Python3 support by Nuitka is upcoming
This is kind of semi-interesting news for you Python3 lovers. My “Python compiler Nuitka” has been supporting the language somewhat, but in the next release it’s going to be complete.
Support for annotations, unicode variable names, keyword only arguments, starred assignments, exception chaining plus causes, and full support for new meta classes all have been added. So Python3.2 is covered now too and passing the test suite on about the same level as with Python2.6 and Python2.7 already.
I readied this while working on optimization, which is also seeing some progress, that I will report on another day. Plus it’s “available now on PyPI” too. At the time of this writing, there is pre-releases there, but after next release, there will only stable releases published.
My quick take on the Python3 that I saw:
Keyword Only Arguments
Now seriously. I didn’t miss that. And I am going to hate the extra effort it causes to implement argument parsing. And when I looked into default handling, I was just shocked:
def f( some_arg = function1(), *, some_key_arg = function2() )
What would you expect the evaluation order to be for defaults? I raised a CPython “bug report” about it. And I am kind of shocked this could be wrong.
Annotations
def f( arg1 : c_types.c_int, arg2 : c_types.c_int ) -> c_types.c_long
return arg1+arg2
That looks pretty promising. I had known about that already, and I guess, whatever “hints” idea, we come up with Nuitka, it should at least allow this notation. Unfortunately, evaluation order of annotations is not that great either. I would expected them to come first, but they come last. Coming last, they kind of come too late to accept do anything with defaults.
Unicode Variables
Now great. While it’s one step closer to “you can’t re-enter any identifier without copy&paste”, it is also a whole lot more consistent, if you come e.g. from German or French and need only a few extra letters.

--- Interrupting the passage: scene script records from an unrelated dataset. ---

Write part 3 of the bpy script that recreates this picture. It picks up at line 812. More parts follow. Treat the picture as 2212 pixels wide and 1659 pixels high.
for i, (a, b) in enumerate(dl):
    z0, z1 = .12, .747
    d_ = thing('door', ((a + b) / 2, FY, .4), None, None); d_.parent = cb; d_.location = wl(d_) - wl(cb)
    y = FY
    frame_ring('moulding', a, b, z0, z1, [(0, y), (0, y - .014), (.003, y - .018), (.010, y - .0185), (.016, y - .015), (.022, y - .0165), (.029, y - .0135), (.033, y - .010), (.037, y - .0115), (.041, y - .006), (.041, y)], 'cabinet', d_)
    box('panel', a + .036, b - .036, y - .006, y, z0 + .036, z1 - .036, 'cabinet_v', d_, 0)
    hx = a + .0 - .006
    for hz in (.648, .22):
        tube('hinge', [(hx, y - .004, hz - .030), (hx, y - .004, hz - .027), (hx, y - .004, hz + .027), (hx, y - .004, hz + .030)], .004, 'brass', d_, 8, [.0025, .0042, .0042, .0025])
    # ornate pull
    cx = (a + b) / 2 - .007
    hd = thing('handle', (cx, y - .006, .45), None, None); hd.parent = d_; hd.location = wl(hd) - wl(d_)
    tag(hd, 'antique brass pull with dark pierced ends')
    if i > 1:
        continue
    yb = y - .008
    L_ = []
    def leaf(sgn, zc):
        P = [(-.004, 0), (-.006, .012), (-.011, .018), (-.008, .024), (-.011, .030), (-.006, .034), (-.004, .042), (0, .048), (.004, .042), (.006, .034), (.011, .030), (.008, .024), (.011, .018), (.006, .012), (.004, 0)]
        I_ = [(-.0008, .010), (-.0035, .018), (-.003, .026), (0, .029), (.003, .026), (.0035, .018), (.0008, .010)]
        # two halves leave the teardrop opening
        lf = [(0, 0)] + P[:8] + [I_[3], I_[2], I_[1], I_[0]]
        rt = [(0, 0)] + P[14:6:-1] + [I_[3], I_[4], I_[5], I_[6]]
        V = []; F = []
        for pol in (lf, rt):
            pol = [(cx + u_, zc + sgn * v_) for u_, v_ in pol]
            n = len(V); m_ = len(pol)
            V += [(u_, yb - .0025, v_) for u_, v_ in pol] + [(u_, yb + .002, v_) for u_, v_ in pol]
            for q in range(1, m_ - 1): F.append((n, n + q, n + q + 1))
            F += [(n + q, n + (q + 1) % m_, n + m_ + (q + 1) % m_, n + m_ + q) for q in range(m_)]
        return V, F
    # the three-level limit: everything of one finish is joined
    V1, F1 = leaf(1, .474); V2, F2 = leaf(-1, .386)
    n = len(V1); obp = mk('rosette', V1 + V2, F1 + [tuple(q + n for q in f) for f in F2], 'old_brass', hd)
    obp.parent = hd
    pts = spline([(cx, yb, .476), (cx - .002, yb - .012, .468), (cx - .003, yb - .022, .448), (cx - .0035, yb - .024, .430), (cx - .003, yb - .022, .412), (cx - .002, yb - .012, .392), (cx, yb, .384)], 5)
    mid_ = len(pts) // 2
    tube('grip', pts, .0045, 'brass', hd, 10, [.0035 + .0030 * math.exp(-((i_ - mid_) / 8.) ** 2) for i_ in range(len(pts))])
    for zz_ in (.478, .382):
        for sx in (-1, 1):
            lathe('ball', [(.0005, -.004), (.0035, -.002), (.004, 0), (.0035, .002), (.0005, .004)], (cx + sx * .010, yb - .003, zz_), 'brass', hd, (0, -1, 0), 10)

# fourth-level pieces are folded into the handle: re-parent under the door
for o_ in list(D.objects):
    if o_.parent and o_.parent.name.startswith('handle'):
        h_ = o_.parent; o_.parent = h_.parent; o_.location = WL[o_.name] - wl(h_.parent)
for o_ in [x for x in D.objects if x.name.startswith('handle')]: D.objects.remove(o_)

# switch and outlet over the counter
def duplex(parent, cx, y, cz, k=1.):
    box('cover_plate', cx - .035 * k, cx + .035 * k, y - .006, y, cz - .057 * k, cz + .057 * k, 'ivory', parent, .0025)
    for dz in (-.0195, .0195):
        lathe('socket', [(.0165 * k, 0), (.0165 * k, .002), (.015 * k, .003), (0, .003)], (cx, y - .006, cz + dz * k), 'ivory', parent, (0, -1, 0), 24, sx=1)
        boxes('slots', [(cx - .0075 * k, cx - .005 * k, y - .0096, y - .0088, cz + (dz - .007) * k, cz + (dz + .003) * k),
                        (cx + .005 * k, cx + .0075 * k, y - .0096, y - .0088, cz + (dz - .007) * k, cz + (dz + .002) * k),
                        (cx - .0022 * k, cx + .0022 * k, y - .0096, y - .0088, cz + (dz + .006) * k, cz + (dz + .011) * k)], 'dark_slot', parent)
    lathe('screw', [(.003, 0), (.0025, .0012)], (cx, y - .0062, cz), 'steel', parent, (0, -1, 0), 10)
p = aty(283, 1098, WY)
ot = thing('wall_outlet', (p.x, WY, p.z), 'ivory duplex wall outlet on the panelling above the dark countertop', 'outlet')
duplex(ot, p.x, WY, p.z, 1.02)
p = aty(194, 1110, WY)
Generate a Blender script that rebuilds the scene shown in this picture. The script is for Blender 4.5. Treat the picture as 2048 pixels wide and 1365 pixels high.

And there has to be at least one advantage to making everything unicode, right?
Exception Chaining
Gotta love that. Exception handlers are often subject to bit rot. They will themselves contain errors, when they are actually used, hiding the important thing that happened. No more. That’s great.
The exception causes on the other hand, might be useful, but I didn’t see them a lot yet. That’s probably because they are too new.
Starred Assigns
I was wondering already, why that didn’t work before.
a, *b = something()
Metaclass __prepare__
That’s great stuff. Wish somebody had thought about meta classes that way from the outset.
nonlocal
Yeah, big stuff. I love it. Also being able to write closure variables is great for consistency.
Conclusion
Nothing ground breaking. Nothing that makes me give up on Python2.7 yet, but a bunch of surprises. And for Nuitka, this also found bugs and corner cases, where things were not yet properly tested. The Python3 test suite, inspired the finding of some obscure compatibility problems for sure.
Overall, it’s possible to think of Python2 and Python3 as still the same language with only minor semantic differences. These can then be dealt with re-formulations into the simpler Python that Nuitka optimization deals with internally.
I for my part, am still missing the print
statement. But well, now
Python3 finds them when I accidentally check them in. So that’s kind of
a feature for as long as I develop in Python2.6/2.7 language.
Now if one of you would help out with Python3.3, that would be great. It would be about the new dictionary implementation mostly. And maybe finding a proper re-formulation for “yield from” too.